The 6,747 [enlisted men and women] who have given their lives protecting our country since Sept. 11, 2001, were honored just before dusk Friday with a ceremony on the Great Lawn of the College of Staten Island (CSI) in Willowbrook.

The highlight of “Flags for the Fallen” was a sea of red-white-and-blue installed on the greensward over two days — one flag for each man or woman who died serving in Operations Iraqi Freedom, Enduring Freedom and New Dawn, said Ann Treadaway, the school’s director of Veterans Support Services.

“We just tried to come up with the best way to remind people of the services and sacrifices of those who have served in the armed forces,” said Ms. Treadaway, herself a U.S. Army veteran who served in Baghdad in 2003 and Mosul in 2005.

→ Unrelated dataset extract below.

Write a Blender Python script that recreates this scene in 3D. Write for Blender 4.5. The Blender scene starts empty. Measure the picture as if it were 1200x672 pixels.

Vice President of Student Affairs Ramona Brown called the display of the flags, row on row, “compelling and beautiful.”

“It speaks to the deep sense of dignity, pride and gratitude to all those who serve,” she said. “Each and every service person, those living and those who have passed away, deserves our most humble gratitude and respect.”

Friday’s program included the national anthem, a bugler’s playing taps and the lowering and folding of Old Glory by the U.S. Coast Guard Color Guard.

The 150-plus attendees were deeply moved.

“It’s very touching because you don’t realize the magnitude of [death] until you see all the flags laid out,” said Dennis McLoone, county commander for the Richmond County American Legion. McLoone served in the Vietnam War, in which 58,000 Americans died.

“You realize this is still such a loss for the families and the troops and it really just brings to light that we are still at war,” he said.

“If I can pay my respects in any way for people who risked their lives just to protect mine, I am all for it,” said senior nursing student Diana Macaulay of Port Richmond.

Student Irma Gachechiladze of Brooklyn said the deaths of so many “is a big number for the 21st century. It makes me cry and appreciate what they do for us a lot.”

The school is highly veteran-friendly, noted Ms. Treadaway. It recently established a scholarship for veterans and has a student population of 243 veterans and veterans’ dependents. CSI Communications Director Kenneth Bach noted that for the fifth consecutive year, the school has been recognized as a Top Military Friendly School by GI Jobs magazine.